- _GOAL_: Give the data below again exactly as it stands. Omit the pictures.
------ RECORDED INFORMATION
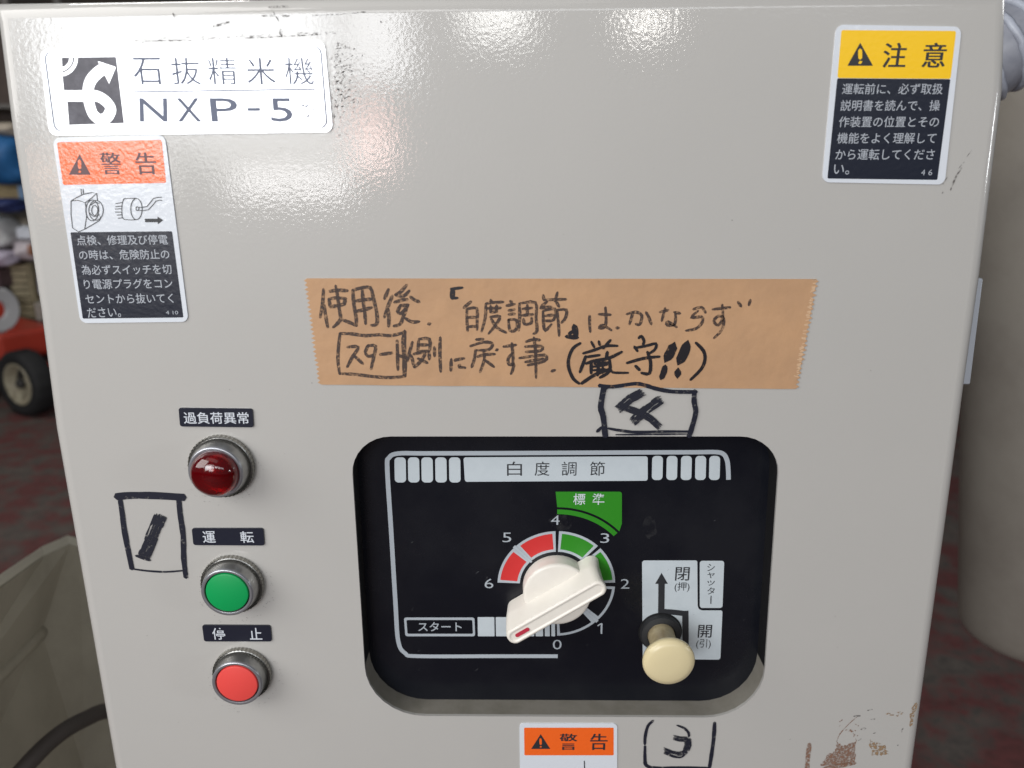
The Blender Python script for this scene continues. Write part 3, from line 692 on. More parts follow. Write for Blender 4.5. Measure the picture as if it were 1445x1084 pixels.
    stroke(t, [(933.5, 820), (933.3, 845), (933, 863), (933, 863.5)], 9, yy, 0, 0, 2, False); stroke(t, [(929, 862.5), (950, 864), (967, 866)], 8.5, yy, 0, 0, 2, False); stroke(t, [(967, 862), (967.3, 890), (967.5, 912)], 9, yy, 0, 0, 2, False)
    slab([Q(933.5, 808.5, yy), Q(942.5, 824, yy), Q(924.5, 824, yy)], yy, 0.00001, t)
    t.make('shutter_lettering', M['dark_print'], o)
    sc = B(); random.seed(12)
    for k in range(26):
        x, y = random.uniform(560, 1060), random.uniform(690, 970); a = random.uniform(0.3, 1.1)
        l = random.uniform(2, 7); stroke(sc, [(x, y), (x+l*math.cos(a), y-l*math.sin(a))], 0.7, Y-0.00016, 0.3, 0.6)
    du = B(); random.seed(5)
    for cx_, cy_, a_, b_ in ((790, 738, 17, 13), (917, 745, 11, 17)):
        pp = [Q(cx_+a_*math.cos(2*PI*k/18)*random.uniform(0.7, 1.1), cy_+b_*math.sin(2*PI*k/18)*random.uniform(0.7, 1.1), Y-0.0002) for k in range(18)]
        slab(pp, Y-0.0002, 0.00001, du)
    du.make('dust_smudge', ink('grey_dust', (0.28, 0.28, 0.27), 0.42, 0.75, 160, rough=0.9, thin=0.90), o, kind='stuff')
    sc.make('scratch', ink('fine_scratch', (0.20, 0.21, 0.22), 0.42, 0.7, 600, thin=0.4), o, kind='stuff')
    return o
plate_o = plate()

# ------------------------------------------------------------------ selector knob
def knob():
    c = Q(785, 826, YP); cx, cz = c.x, c.z
    root = None
    v, f = lathe(cx, cz, [(0.0173, 0), (0.0173, 0.0080), (0.0171, 0.0089), (0.0165, 0.0094), (0.0155, 0.0096), (0.0, 0.0098)], 64, YP)
    base = obj('selector_knob', v, f, M['knob'], cab, label='off-white selector knob turned towards the lower left'); smooth_by_angle(base, 40)
    # pointer bar: local a along the bar, b across (positive to the upper left), h towards the viewer
    p0 = Q(717, 904, YP-0.019); p1 = Q(854, 826, YP-0.019)
    ax = (p1-p0); L = ax.length; ax.normalize(); mid = (p0+p1)/2
    nb_ = Vector((-ax.z, 0, ax.x))
    if nb_.z < 0: nb_ = -nb_
    def ringpts(ha, b0, b1, rad, h, n=6, sh=0.0):
        q = [Vector((-ha, b0)), Vector((ha, b0)), Vector((ha, b1)), Vector((-ha, b1))]
        out = []
        for i in range(4):
            p, a, b = q[i], q[i-1], q[(i+1) % 4]; d1 = (a-p).normalized(); d2 = (b-p).normalized()
            for k in range(n+1):
                t = k/n; A = p+d1*rad; Bq = p+d2*rad; wq = 0.7071
                s = (A*(1-t)**2+p*(2*wq*t*(1-t))+Bq*t*t)/((1-t)**2+2*wq*t*(1-t)+t*t); out.append(s)
        return [mid+ax*(s.x+max(0.0, 0.0158-h)*0.14*(s.y > 0.004)+0.0)+nb_*s.y+Vector((0, YP-h-mid.y, 0)) for s in out]
    hl = L/2
    lv = [(hl-0.0012, -0.0048, 0.0086, 0.0044, 0.0005), (hl-0.0010, -0.0048, 0.0080, 0.0044, 0.0085), (hl-0.0008, -0.0047, 0.0074, 0.0044, 0.0105), (hl-0.0002, -0.0045, 0.0052, 0.0042, 0.0158), (hl, -0.0044, 0.0044, 0.0040, 0.0178),
          (hl-0.0003, -0.0041, 0.0040, 0.0038, 0.0188), (hl-0.0010, -0.0034, 0.0033, 0.0032, 0.0192), (hl-0.0016, -0.0028, 0.0027, 0.0027, 0.0191), (hl-0.0020, -0.0024, 0.0023, 0.0022, 0.0187), (hl-0.0026, -0.0018, 0.0017, 0.0016, 0.0187)]
    V = []; Fc = []
    rings = [ringpts(*x) for x in lv]; n = len(rings[0])
    for r in rings: V += r
    for j in range(len(rings)-1):
        for i in range(n):
            k = (i+1) % n; Fc.append([j*n+i, j*n+k, (j+1)*n+k, (j+1)*n+i])
    Fc.append([(len(rings)-1)*n+i for i in range(n)])
    bar = obj('pointer_bar', V, Fc, M['knob'], base); smooth_by_angle(bar, 50)
    b = B(); y = YP-0.0188
    a = mid-ax*(hl-0.0045); d = mid-ax*(hl-0.0125)
    q = [a+nb_*0.0010, d+nb_*0.0010, d-nb_*0.0010, a-nb_*0.0010]
    slab(round_poly([Vector((p.x, y, p.z)) for p in q], 0.0009), y-0.00035, 0.0003, b); b.make('red_mark', M['mark_red'], base)
    # small brown stain where bar and disc meet
knob()

# ------------------------------------------------------------------ shutter pull knob
def pull():
    bs = Q(931.5, 891.5, YP); cp = Q(944, 935, YP-0.031)
    v, f = lathe(bs.x, bs.z, [(0.0108, 0), (0.0108, 0.0020), (0.0102, 0.0034), (0.0075, 0.0042), (0.0070, 0.0030), (0.0, 0.0030)], 48, YP)
    g = obj('rubber_grommet', v, f, M['rubber'], cab, label='dark rubber collar around the shutter pull'); smooth_by_angle(g)
    ax = Vector((cp.x-bs.x, 0, cp.z-bs.z))/0.031
    def skew(v): return [Vector((p.x+ax.x*(YP-p.y), p.y, p.z+ax.z*(YP-p.y))) for p in v]
    v, f = lathe(bs.x, bs.z, [(0.0066, 0.0240), (0.0085, 0.0262), (0.0115, 0.0272), (0.0127, 0.0284), (0.0128, 0.0300), (0.0120, 0.0316), (0.0095, 0.0326), (0.005, 0.0331), (0.0, 0.0332)], 48, YP)
    o = obj('shutter_pull', skew(v), f, M['cream'], cab, label='cream mushroom-shaped pull knob in front of the shutter sign'); smooth_by_angle(o, 60)
    v, f = lathe(bs.x, bs.z, [(0.0071, 0.001), (0.0068, 0.010), (0.0064, 0.020), (0.0066, 0.0245)], 48, YP)
    st = obj('stem', skew(v), f[:-1], mat('shaded_cream_stem', (0.50, 0.42, 0.26), 0.35, var=(120, 0.9, (0.30, 0.23, 0.13))), o); smooth_by_angle(st, 60)  # cream darkened to brown, the stem's shade painted into its colour
    v, f = lathe(bs.x, bs.z, [(0.0115, 0.0), (0.0114, 0.0006), (0.0108, 0.0006)], 48, YP)
    obj('washer', v, f[:-1], M['plate_edge'], g)
pull()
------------
- _EXPECTED ANSWER_:
The Blender Python script for this scene continues. Write part 3, from line 692 on. More parts follow. Write for Blender 4.5. Measure the picture as if it were 1445x1084 pixels.
    stroke(t, [(933.5, 820), (933.3, 845), (933, 863), (933, 863.5)], 9, yy, 0, 0, 2, False); stroke(t, [(929, 862.5), (950, 864), (967, 866)], 8.5, yy, 0, 0, 2, False); stroke(t, [(967, 862), (967.3, 890), (967.5, 912)], 9, yy, 0, 0, 2, False)
    slab([Q(933.5, 808.5, yy), Q(942.5, 824, yy), Q(924.5, 824, yy)], yy, 0.00001, t)
    t.make('shutter_lettering', M['dark_print'], o)
    sc = B(); random.seed(12)
    for k in range(26):
        x, y = random.uniform(560, 1060), random.uniform(690, 970); a = random.uniform(0.3, 1.1)
        l = random.uniform(2, 7); stroke(sc, [(x, y), (x+l*math.cos(a), y-l*math.sin(a))], 0.7, Y-0.00016, 0.3, 0.6)
    du = B(); random.seed(5)
    for cx_, cy_, a_, b_ in ((790, 738, 17, 13), (917, 745, 11, 17)):
        pp = [Q(cx_+a_*math.cos(2*PI*k/18)*random.uniform(0.7, 1.1), cy_+b_*math.sin(2*PI*k/18)*random.uniform(0.7, 1.1), Y-0.0002) for k in range(18)]
        slab(pp, Y-0.0002, 0.00001, du)
    du.make('dust_smudge', ink('grey_dust', (0.28, 0.28, 0.27), 0.42, 0.75, 160, rough=0.9, thin=0.90), o, kind='stuff')
    sc.make('scratch', ink('fine_scratch', (0.20, 0.21, 0.22), 0.42, 0.7, 600, thin=0.4), o, kind='stuff')
    return o
plate_o = plate()

# ------------------------------------------------------------------ selector knob
def knob():
    c = Q(785, 826, YP); cx, cz = c.x, c.z
    root = None
    v, f = lathe(cx, cz, [(0.0173, 0), (0.0173, 0.0080), (0.0171, 0.0089), (0.0165, 0.0094), (0.0155, 0.0096), (0.0, 0.0098)], 64, YP)
    base = obj('selector_knob', v, f, M['knob'], cab, label='off-white selector knob turned towards the lower left'); smooth_by_angle(base, 40)
    # pointer bar: local a along the bar, b across (positive to the upper left), h towards the viewer
    p0 = Q(717, 904, YP-0.019); p1 = Q(854, 826, YP-0.019)
    ax = (p1-p0); L = ax.length; ax.normalize(); mid = (p0+p1)/2
    nb_ = Vector((-ax.z, 0, ax.x))
    if nb_.z < 0: nb_ = -nb_
    def ringpts(ha, b0, b1, rad, h, n=6, sh=0.0):
        q = [Vector((-ha, b0)), Vector((ha, b0)), Vector((ha, b1)), Vector((-ha, b1))]
        out = []
        for i in range(4):
            p, a, b = q[i], q[i-1], q[(i+1) % 4]; d1 = (a-p).normalized(); d2 = (b-p).normalized()
            for k in range(n+1):
                t = k/n; A = p+d1*rad; Bq = p+d2*rad; wq = 0.7071
                s = (A*(1-t)**2+p*(2*wq*t*(1-t))+Bq*t*t)/((1-t)**2+2*wq*t*(1-t)+t*t); out.append(s)
        return [mid+ax*(s.x+max(0.0, 0.0158-h)*0.14*(s.y > 0.004)+0.0)+nb_*s.y+Vector((0, YP-h-mid.y, 0)) for s in out]
    hl = L/2
    lv = [(hl-0.0012, -0.0048, 0.0086, 0.0044, 0.0005), (hl-0.0010, -0.0048, 0.0080, 0.0044, 0.0085), (hl-0.0008, -0.0047, 0.0074, 0.0044, 0.0105), (hl-0.0002, -0.0045, 0.0052, 0.0042, 0.0158), (hl, -0.0044, 0.0044, 0.0040, 0.0178),
          (hl-0.0003, -0.0041, 0.0040, 0.0038, 0.0188), (hl-0.0010, -0.0034, 0.0033, 0.0032, 0.0192), (hl-0.0016, -0.0028, 0.0027, 0.0027, 0.0191), (hl-0.0020, -0.0024, 0.0023, 0.0022, 0.0187), (hl-0.0026, -0.0018, 0.0017, 0.0016, 0.0187)]
    V = []; Fc = []
    rings = [ringpts(*x) for x in lv]; n = len(rings[0])
    for r in rings: V += r
    for j in range(len(rings)-1):
        for i in range(n):
            k = (i+1) % n; Fc.append([j*n+i, j*n+k, (j+1)*n+k, (j+1)*n+i])
    Fc.append([(len(rings)-1)*n+i for i in range(n)])
    bar = obj('pointer_bar', V, Fc, M['knob'], base); smooth_by_angle(bar, 50)
    b = B(); y = YP-0.0188
    a = mid-ax*(hl-0.0045); d = mid-ax*(hl-0.0125)
    q = [a+nb_*0.0010, d+nb_*0.0010, d-nb_*0.0010, a-nb_*0.0010]
    slab(round_poly([Vector((p.x, y, p.z)) for p in q], 0.0009), y-0.00035, 0.0003, b); b.make('red_mark', M['mark_red'], base)
    # small brown stain where bar and disc meet
knob()

# ------------------------------------------------------------------ shutter pull knob
def pull():
    bs = Q(931.5, 891.5, YP); cp = Q(944, 935, YP-0.031)
    v, f = lathe(bs.x, bs.z, [(0.0108, 0), (0.0108, 0.0020), (0.0102, 0.0034), (0.0075, 0.0042), (0.0070, 0.0030), (0.0, 0.0030)], 48, YP)
    g = obj('rubber_grommet', v, f, M['rubber'], cab, label='dark rubber collar around the shutter pull'); smooth_by_angle(g)
    ax = Vector((cp.x-bs.x, 0, cp.z-bs.z))/0.031
    def skew(v): return [Vector((p.x+ax.x*(YP-p.y), p.y, p.z+ax.z*(YP-p.y))) for p in v]
    v, f = lathe(bs.x, bs.z, [(0.0066, 0.0240), (0.0085, 0.0262), (0.0115, 0.0272), (0.0127, 0.0284), (0.0128, 0.0300), (0.0120, 0.0316), (0.0095, 0.0326), (0.005, 0.0331), (0.0, 0.0332)], 48, YP)
    o = obj('shutter_pull', skew(v), f, M['cream'], cab, label='cream mushroom-shaped pull knob in front of the shutter sign'); smooth_by_angle(o, 60)
    v, f = lathe(bs.x, bs.z, [(0.0071, 0.001), (0.0068, 0.010), (0.0064, 0.020), (0.0066, 0.0245)], 48, YP)
    st = obj('stem', skew(v), f[:-1], mat('shaded_cream_stem', (0.50, 0.42, 0.26), 0.35, var=(120, 0.9, (0.30, 0.23, 0.13))), o); smooth_by_angle(st, 60)  # cream darkened to brown, the stem's shade painted into its colour
    v, f = lathe(bs.x, bs.z, [(0.0115, 0.0), (0.0114, 0.0006), (0.0108, 0.0006)], 48, YP)
    obj('washer', v, f[:-1], M['plate_edge'], g)
pull()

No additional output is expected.